Go Back to All Tweens Resources 5 Reasons Your Preteen Needs You

5 Reasons Your Preteen Needs You

Your preteen is embarking on the era of adolescence when many of life’s choices will be made, and they need you now more than ever. Preteens are unique because, unlike most teenagers, they still invite participation and closeness with parents—an attitude that will be changing soon.

While you have the opportunity, take advantage of this time to make long lasting impressions. Here are five reasons why your preteen needs you:

1. They are laying the foundation for adulthood.

Your preteens are testing the waters of personality, style, and goals. They’re asking questions like, “Who am I?” As a parent, this is an opportune time to influence those decisions. Create thought-provoking conversations to help them work through the answers.

Time in the car is a great opportunity to talk about issues that happened at school. And a few minutes before bedtime can be ideal for discussing the troubling questions deep in their hearts.

2. They need your discernment.

As your preteen grows, they will explore new ideas and boundaries. As with any testing period, they will be faced with tough choices, and you must teach them how to discern good and bad. When the pressures of the world are overwhelming, they need you there to guide them through.

They won’t always want you to tell them what to do. They want to find out some things on their own. But they need to know that no matter what happens, you will be there, just like God is always there for His children.

3. They want your input.

Your child is still young enough to appreciate your interaction, so take advantage of it. As the teenage years approach, your children will start to pull away, and you’ll have to struggle to be a part of their lives. Start building a relationship now that will extend into the teen years.

That means you have to take time to listen, laugh, and create memories. If that’s too difficult, maybe it’s time to rearrange some things in your busy schedule until these years of opportunity fade away.

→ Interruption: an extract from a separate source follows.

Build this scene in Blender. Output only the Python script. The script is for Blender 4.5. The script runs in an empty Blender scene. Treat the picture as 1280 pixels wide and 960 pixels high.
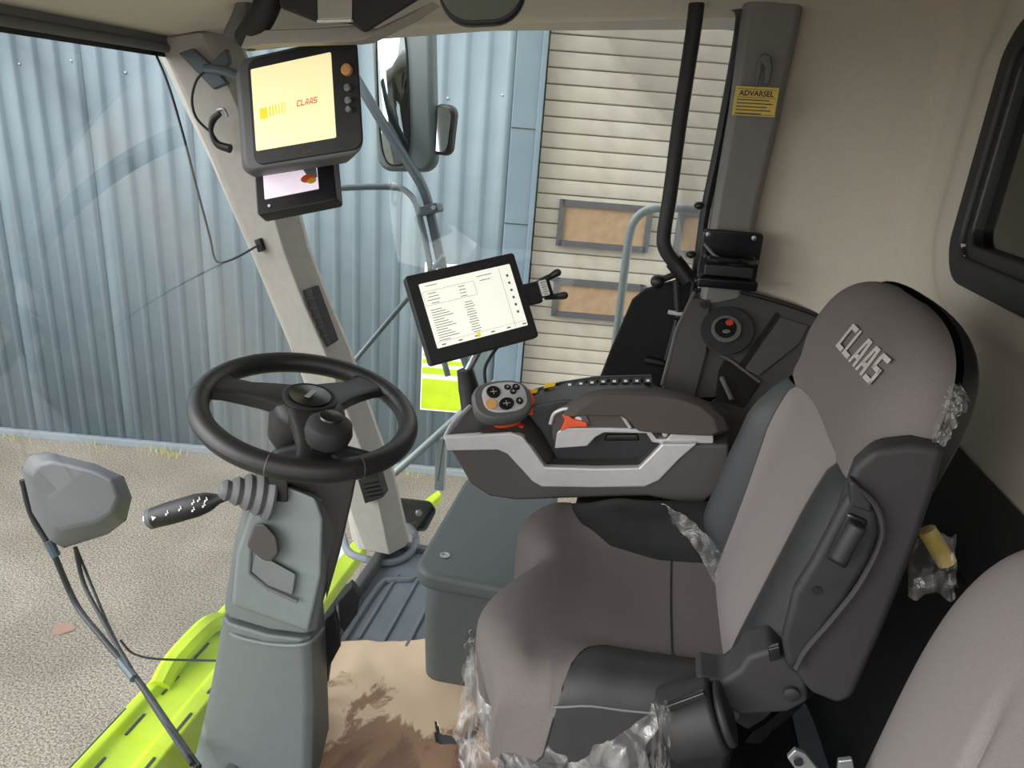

4. God ordained you to teach your child.

God set up the family so that His principles would be passed down from one generation to the next (Psalm 78:5-8). The responsibility of guiding your child falls to you, not to teachers, your child’s peers, or even church staff.

Maybe mistakes in your past make you feel inadequate to guide your preteen, but you are not insufficient with God’s help and grace. You don’t have to be perfect to be a good parent. You just have to share the testimony of how God’s grace has made such a difference in your own life.

5. They need your unconditional love.

Your preteen is going to make mistakes . . . especially as they grow into a teenager. Just as your heavenly Father extends grace, do the same for your child. When your preteen falls, be there to catch them. Make your home a place where they will always feel loved.

It can be easy to see all the things they do wrong. A parent may feel like it helps to point out mistakes, and sometimes it does. But don’t forget to look for the good in your child and praise them for the things they do right. No matter what, tell them every single day you love them and you are glad that God gave them to you.